With the enticing tagline ‘Dream, Find, Book, Ski’, Scout Ski is the brainchild of Sarah Plaskitt, a former journalist and ad agency brand strategist. Her background in journalism has helped her create a topnotch travel website featuring inspirational stories as well as persuasive photography. Reviews of resorts and lodging are more credible since hotels don’t pay to be featured on the site. ‘What makes Scout different from other ski travel agents or online booking services, is that we have been to every resort and property on Scout,’ says Plaskitt, who was away ‘scouting’ in France when she organized our trip itinerary to Nozawa Onsen‘Scout is a small company offering highly personalized service,’ Plaskitt explains. ‘We do all the uphill work for you so you can concentrate on heading downhill.’ 

Sarah Plaskitt
Established in 2013, Scout operates as a magazine, guidebook and boutique travel agency all via the website http://scoutski.com/. ‘It’s a one-stop shop where you can book your ski trip,’ says Plaskitt. This can be anything from just a room to a full ski package with meticulously-crafted itinerary and Scout Field Guide. ‘Although I have some set packages on the site, most of the packages I sell are completely customized for each client,’ she explains. 

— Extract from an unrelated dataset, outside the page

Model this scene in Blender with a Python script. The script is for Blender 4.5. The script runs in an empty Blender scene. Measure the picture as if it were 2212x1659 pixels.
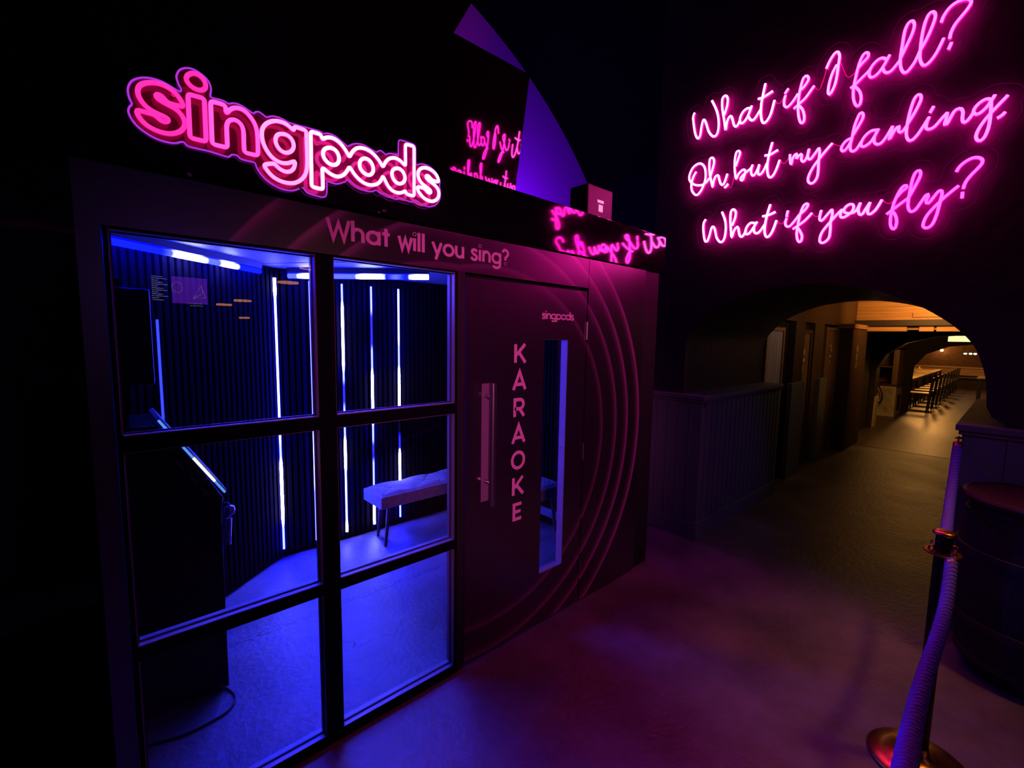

From her background in ad agencies in New York and Sydney, Australian-born Plaskitt decided to go it alone in order to have more control, flexibility and purpose in her career. ‘I quickly decided that I wanted to focus the business online which meant I could have customers from all over the world,’ she explains. ‘The heavy emphasis on original content helps Scout get discovered organically by skiers everywhere but, if I do any marketing, it tends to be focused on the US and Australian markets. Selling ski packages is a competitive industry, but I didn’t really see anyone doing the content very well. So I set about making Scout different by having really detailed, first-hand content - which also helps with organic rankings. It also helps when I speak to clients because they really appreciate the first-hand knowledge that I can bring to their decision-making.’


Scout operates in an ever-expanding list of destinations in the USA, Canada, New Zealand, Italy, Austria, Switzerland, France and Japan. Due to its rich history, authentic architecture and reinforcing relationship with St Anton, Nozawa Onsen has an appeal to skiers looking for an immersive Japanese experience. ‘There’s a lot of traditional ryokans - Japanese inns, like Ryokan Sakaya - and shrines, and it’s not overly developed by Westerners,’ Plaskitt explains. The powder snow is another of the big draws: ‘Everyone’s heard about it and everyone wants to try it. And it is as awesome as people say - if you get a great powder day, which is highly likely during peak season.’ A challenge is to get people to book in advance, says Plaskitt: ‘One of the big things I’m trying to achieve with PR in the US is to educate people that they need to book really early for Japan. A lot of properties (and particularly in places like Nozawa Onsen) for key dates are booked out by June/August for the following season - and it’s getting earlier every year.’